The administration also has canceled several "future capability" programs due to technical challenges, affordability and a belief that these are too futuristic. It emphasizes a shift from midcourse and boost-phase missile defense to "ascent-phase" capabilities, without much explanation of what "ascent-phase" includes.

Republicans and hawkish Democrats are trying to restore some funding, but strident liberal opposition might make that impossible.

Republicans support increased funding for theater missile defense to protect our troops and allies from shorter-range missiles. Yet with a $1.2 billion funding cut, they face trading national missile defense for more theater missile defense.
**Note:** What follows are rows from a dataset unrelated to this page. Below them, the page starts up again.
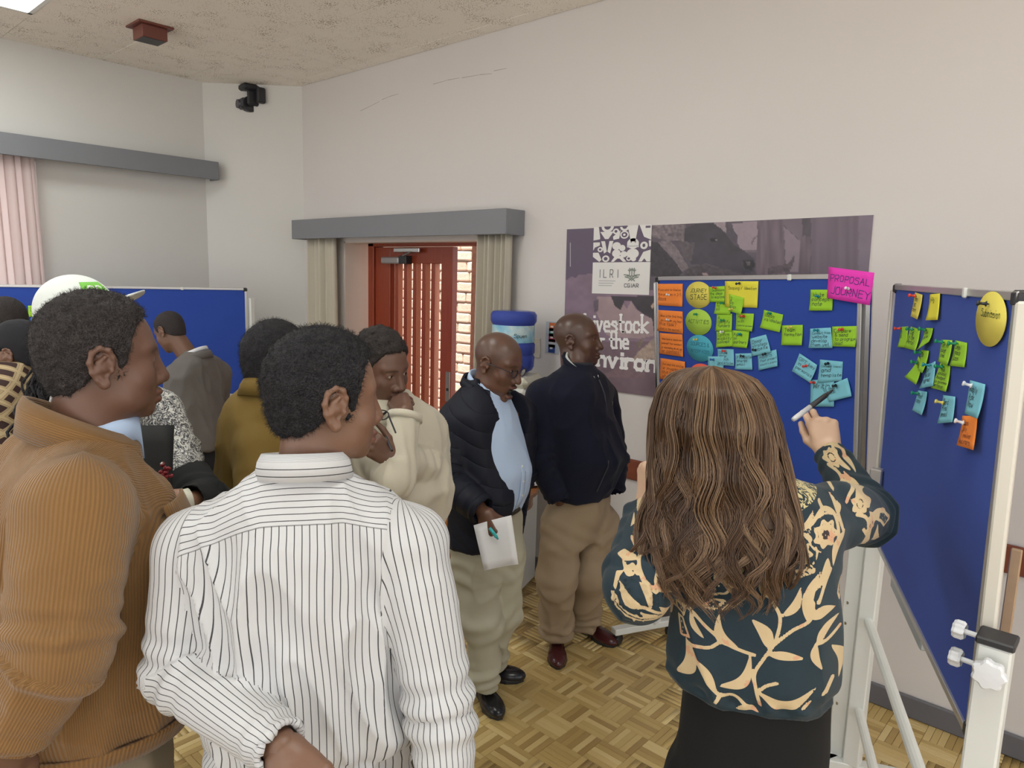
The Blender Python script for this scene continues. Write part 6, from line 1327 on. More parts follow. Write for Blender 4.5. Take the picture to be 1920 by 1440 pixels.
# ---------------------------------------------------------------- man in the navy fleece
P = Person(1083, 900, 3.36, 64, 'man in a navy fleece and beige trousers, hands in pockets, in front of the poster')
zs = P.zp(1075, 716, 3.36); zh = P.zp(1090, 925, 3.36); hx = P.J(1084, 636, 3.35); M_navy = clothmat('navy_fleece', (.0065, .0085, .022), .9, 400, .2, sheen=.06)
rsh, rel, rwr = P.J(1020, 745, 3.26), P.J(1012, 860, 3.22), P.J(1048, 936, 3.22); lsh, lel, lwr = P.J(1128, 745, 3.52), P.J(1150, 860, 3.52), P.J(1150, 925, 3.46)
arms = [dict(p=[rsh, rel, rwr], r=[.084, .070, .055], nb=(.05, -.02, zs+.02), rn=.06, ref=(1, 0, 0)), dict(p=[lsh, lel, lwr], r=[.082, .070, .055], nb=(-.05, -.02, zs+.02), rn=.06, ref=(-1, 0, 0))]
secs = gsecs(zh, zs, (.172, .198, .20), (.140, .155, .132), belly=.035, cy=(.01, .01, 0, -.005))
fj = P.garment('fleece', M_navy, secs, arms, .0075, 2.3, .06, .014, (.006, .008), 13, fsc=1.4, coords=False)
P.collar(M_navy, (0, -.010), (.080, .078), zs+.04, .058, .010, .42, .045, .008, parent=fj, point=.0)
P.collar(clothmat('pale_shirt', (.62, .66, .66)), (0, -.002), (.070, .070), zs+.058, .034, .03, .25, .050, .010, name='shirt_collar', point=.03)
M_zip = mat('dark_zip', (.04, .042, .055), .4)
MB().tube([surf(secs, -.02, zz, .004) for zz in np.linspace(zs-.14, zs+.03, 6)], .003, 8).build('zip', M_zip, fj)
MB().tube([surf(secs, .62-.02*k, zh+.06+.03*k, .005) for k in range(6)], .0025, 8).build('pocket_zip', M_zip, fj)
lg = surf(secs, -.50, zs-.09, .004); nrm = np.array([math.sin(-.5), math.cos(-.5), 0]); tg = np.array([nrm[1], -nrm[0], 0])
lgq = []
cc = [(0+.5*math.cos(a), .5*math.sin(a)) for a in np.linspace(0, 2*PI, 13)]; lgq += ribbons([cc, [(-.2, -.3), (0, .1), (.3, .3)], [(-.3, .2), (.1, -.1)]], .22)
for k, tx in enumerate(('WAVU', 'fleece')): 
    stt, tw_ = text_strokes('------'[:5]); lgq += [[(1.0+px_*.10, .25-.5*k+py_*.05-.1) for px_, py_ in q__] for q__ in ribbons(stt, .9)]
LV = []; LF = []
for i_, q__ in enumerate(lgq): n0 = len(LV); LV += [tuple(lg-tg*a_*.018+ez*b__*.018+nrm*(.001+.0001*(i_ % 5))) for a_, b__ in q__]; LF.append((n0, n0+1, n0+2, n0+3))
me = bpy.data.meshes.new('chest_emblem'); me.from_pydata(LV, [], LF); obj('chest_emblem', me, M_inkw, fj)
P.head(hx, yaw=14, pitch=-3, sc=1.06, opt=dict(nose=1.1, lips=1.15, jaw=1.08, stubble=.55, cheek=1.08), nb=(0, -.02, zs-.02), h=.003, nr=(.064, .072))
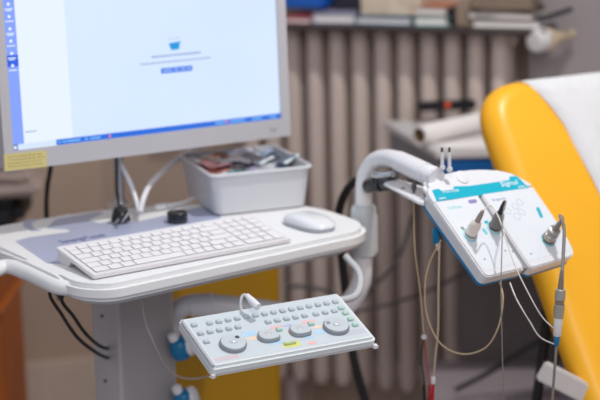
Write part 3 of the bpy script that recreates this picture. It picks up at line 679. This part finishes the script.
patch('orange_print', rect(.083, .049, .101, .056), orange_p); patch('orange_print', rect(.150, .045, .164, .056), orange_p)
patch('pink_print', rect(.128, .067, .150, .073), pinkish); patch('pink_print', rect(.184, .067, .206, .073), pinkish)
patch('orange_print', rect(.196, .050, .212, .055), orange_p); patch('blue_print', rect(.190, .035, .212, .044), blue_p); patch('blue_print', rect(.170, .028, .186, .034), blue_p)
patch('yellow_print', rect(.128, .015, .156, .029), yellow_p); patch('pink_print', rect(.012, .013, .05, .022), mat('rose_grey_print', (206, 190, 196), .5)); patch('pink_print', rect(.168, .013, .182, .019), pinkish)
patch('lilac_print', rect(.150, .067, .166, .072), mat('lilac_print', (180, 186, 224), .5)); patch('grey_print', rect(.236, .018, .272, .03), mat('grey_print', (188, 194, 204), .5))
def dial(x, y, r, kind):
    t = B()
    if kind == 'disc':
        lathe(t, [(r*1.0, 0), (r*1.0, .0045), (r*.985, .0055), (r*.93, .0068), (r*.90, .0072)], 40); k_ = obj('dial', t, knob_side, cp, loc=(x, y, Z0))
        t = B(); lathe(t, [(r*.9, .0070), (r*.9, .0076), (r*.55, .0080), (.0005, .0082)], 40); c2 = obj('dial_face', t, knob_grey, k_)
        t = B(); lathe(t, [(r*.30, .0079), (r*.30, .0092), (r*.22, .0100), (.0005, .0102)], 24, sx=1, sy=.8); obj('hub', t, knob_grey, k_)
        t = B(); a = R(40) if x < .1 else R(150); lathe(t, [(r*.17, .0077), (r*.17, .0084)], 18, T((r*.62*math.cos(a), r*.62*math.sin(a), 0))); obj('finger_dimple', t, dgrey if x < .1 else mgrey, k_)
    else:
        pts = rpoly([(-.018, .004), (-.008, .017), (.008, .014), (.019, .0), (.016, -.014), (-.004, -.016), (-.016, -.010)], .010, 5)
        prism(t, [(p[0]*r, p[1]*r) for p in pts], 0, .006, .002, seg=3); k_ = obj('dial', t, knob_side, cp, loc=(x, y, Z0))
        t = B(); prism(t, [(p[0]*r*.88, p[1]*r*.88) for p in pts], .0058, .0072, .0008); obj('dial_face', t, knob_grey, k_)
        t = B(); lathe(t, [(.006, .0071), (.005, .0078), (.0005, .0079)], 20); obj('hub', t, lgrey, k_)
dial(.0532, .0445, .0212, 'disc'); dial(.2298, .0425, .0212, 'disc'); dial(.1144, .0490, 1.0, 'paddle'); dial(.1687, .0490, 1.0, 'paddle')
# lead from the back of the panel
MPi = Matrix(((pu.x, pv.x, pn.x, 0), (pu.y, pv.y, pn.y, 0), (pu.z, pv.z, pn.z, 0), (0, 0, 0, 1))); MPi.translation = PO-pn*.0165; MPi = MPi.inverted()
y_0 = 2.54
bm = B(); tube(bm, [MPi @ pt(258, 307, 2.53), MPi @ pt(252, 301, 2.54), MPi @ pt(247, 295.5, 2.55)], [.0065, .006, .004], 14); obj('strain_relief', bm, white, cp)
bm = B(); tube(bm, [MPi @ pt(247.5, 296, 2.55), MPi @ pt(243.5, 295, 2.56), MPi @ pt(241, 300, 2.56), MPi @ pt(241, 312, 2.56), MPi @ pt(243, 330, 2.55)], .0023, 10); obj('lead', bm, white, cp)

# ------------------------------------------------------------------ amplifier
AO = Vector((.2964, 2.6, .8219)); APHI, ATAU = R(38.8), R(43.3); au, av, an = axes(APHI, ATAU)
am = thing('amplifier_box', 'white double amplifier box with teal label on the end of the side arm', 'amplifier', AO, APHI, ATAU)
MA = Matrix(((au.x, av.x, an.x, AO.x), (au.y, av.y, an.y, AO.y), (au.z, av.z, an.z, AO.z), (0, 0, 0, 1)))
out = [(.0, .008), (.088, .006), (.092, .012), (.098, .010), (.104, .002), (.208, .005), (.2165, .035), (.2165, .150), (.190, .186), (.135, .204), (.045, .212), (-.008, .186)]
rr_ = [.012, .008, .002, .002, .008, .014, .03, .03, .03, .05, .03, .02]
full = rpoly(out, rr_, 6)
def wedge(bm):
    for v in bm.verts:
        if v.co.z < -.01:
            k = min(1, max(0, v.co.y/.2)); v.co.z -= .013*k
            if v.co.x < .06: v.co.x += .010*k
    return bm
bm = B(); wedge(prism(bm, full, -.0195, -.004, 0)); obj('housing', bm, white, am)
bm = B(); prism(bm, [(p[0]*1.008-.001, p[1]*1.008-.001) for p in full], -.0235, -.0190, .0005); wedge(bm); obj('gasket', bm, blue_strip, am)
bm = B(); prism(bm, [(.1+(p[0]-.1)*.96, .1+(p[1]-.1)*.97) for p in full], -.026, -.023); wedge(bm); obj('bottom_shell', bm, lgrey, am)
lm = rpoly([(.0, .008), (.088, .006), (.0905, .158), (-.008, .163)], [.012, .012, .003, .004], 6)
rm = rpoly([(.0985, .003), (.208, .005), (.2165, .035), (.2165, .150), (.0965, .158)], [.010, .014, .03, .004, .003], 6)
hd = rpoly([(-.008, .161), (.218, .152), (.190, .186), (.135, .204), (.045, .212), (-.008, .186)], [.002, .004, .03, .05, .03, .02], 6)
bm = B(); prism(bm, lm, -.006, .002, .004, seg=4); obj('left_cover', bm, white, am)
bm = B(); prism(bm, rm, -.006, .002, .004, seg=4); obj('right_cover', bm, white, am)
bm = B(); prism(bm, hd, -.006, .0015, .003, seg=3); obj('header_cover', bm, white, am)
bm = B(); prism(bm, rpoly([(.088, .009), (.099, .007), (.097, .158), (.0895, .158)], .001, 2), -.02, -.0025); obj('valley', bm, mgrey, am)
Zt = .0019
def ap(name, pts, m, r=.001, z=0, par=None):
    bm = B(); prism(bm, rpoly(pts, r, 3), Zt+z, Zt+z+.0004); return obj(name, bm, m, par or am)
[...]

The Obama White House and congressional Democrats would argue that a short-range "theater" missile defense system is sufficient to counter current threats. Using their rationale, the United States would not need a multi-layered, comprehensive missile defense system because rogue nations do not have the capability to hit our homeland.

However, this approach is dangerous and naive. North Korea and Iran both recently tested multi-stage, long-range ballistic missiles under the guise of peaceful "space" programs.
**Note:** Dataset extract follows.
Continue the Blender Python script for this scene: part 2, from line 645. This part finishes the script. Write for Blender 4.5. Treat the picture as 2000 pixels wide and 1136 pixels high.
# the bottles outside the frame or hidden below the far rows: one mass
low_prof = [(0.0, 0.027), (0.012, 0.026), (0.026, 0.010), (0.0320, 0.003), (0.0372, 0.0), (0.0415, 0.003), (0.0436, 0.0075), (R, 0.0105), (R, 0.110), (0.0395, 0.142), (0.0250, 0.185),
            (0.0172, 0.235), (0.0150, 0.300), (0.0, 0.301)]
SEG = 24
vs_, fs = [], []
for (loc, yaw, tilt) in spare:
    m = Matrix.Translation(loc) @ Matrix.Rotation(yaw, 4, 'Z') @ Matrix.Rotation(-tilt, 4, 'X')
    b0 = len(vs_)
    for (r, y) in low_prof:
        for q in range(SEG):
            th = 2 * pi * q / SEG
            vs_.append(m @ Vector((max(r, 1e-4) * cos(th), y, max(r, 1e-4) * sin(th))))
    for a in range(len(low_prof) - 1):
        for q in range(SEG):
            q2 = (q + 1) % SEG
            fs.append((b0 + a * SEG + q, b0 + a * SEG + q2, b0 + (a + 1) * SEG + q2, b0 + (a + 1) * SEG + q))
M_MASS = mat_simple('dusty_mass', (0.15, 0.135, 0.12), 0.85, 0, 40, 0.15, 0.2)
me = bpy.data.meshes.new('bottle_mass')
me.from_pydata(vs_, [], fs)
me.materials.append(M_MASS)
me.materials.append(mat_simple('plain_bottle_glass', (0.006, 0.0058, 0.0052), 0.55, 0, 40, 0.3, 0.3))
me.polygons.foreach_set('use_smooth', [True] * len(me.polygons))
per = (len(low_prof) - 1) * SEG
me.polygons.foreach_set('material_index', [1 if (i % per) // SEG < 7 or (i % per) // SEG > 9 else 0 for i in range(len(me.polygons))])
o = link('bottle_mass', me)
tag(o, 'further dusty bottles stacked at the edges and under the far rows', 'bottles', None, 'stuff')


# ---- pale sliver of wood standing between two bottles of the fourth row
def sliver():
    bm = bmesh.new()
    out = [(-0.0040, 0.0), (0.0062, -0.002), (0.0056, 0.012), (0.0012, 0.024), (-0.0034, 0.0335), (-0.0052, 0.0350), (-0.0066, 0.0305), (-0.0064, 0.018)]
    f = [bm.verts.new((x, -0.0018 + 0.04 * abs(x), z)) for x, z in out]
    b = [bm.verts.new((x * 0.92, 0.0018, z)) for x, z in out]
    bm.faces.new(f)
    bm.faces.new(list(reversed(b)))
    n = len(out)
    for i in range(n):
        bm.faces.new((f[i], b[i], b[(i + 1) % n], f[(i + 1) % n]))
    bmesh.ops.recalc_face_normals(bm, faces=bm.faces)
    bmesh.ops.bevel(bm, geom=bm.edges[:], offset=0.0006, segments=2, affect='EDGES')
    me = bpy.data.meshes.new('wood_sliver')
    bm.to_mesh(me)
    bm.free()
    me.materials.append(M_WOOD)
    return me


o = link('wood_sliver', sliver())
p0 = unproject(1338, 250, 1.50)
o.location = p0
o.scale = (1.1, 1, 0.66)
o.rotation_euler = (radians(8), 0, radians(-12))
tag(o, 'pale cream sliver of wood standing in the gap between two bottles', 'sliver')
With those nations aggressively developing more capable ballistic missiles, it is unwise for the United States to unilaterally stop investing in what Democrats would describe as "longer-term" capabilities.

Democrats, however, push back on North Korea's rhetoric. Rep. Rick Larsen, D-Wash., a member of the House Armed Services Committee, recently dismissed the threat, telling Politico: "It is North Korea, after all."

Sometimes it is just hard to tell the difference between arrogance and ignorance.

Supporting the ideals behind war is never patriotic -- just politics. Supporting national defense is patriotic -- and should never be political.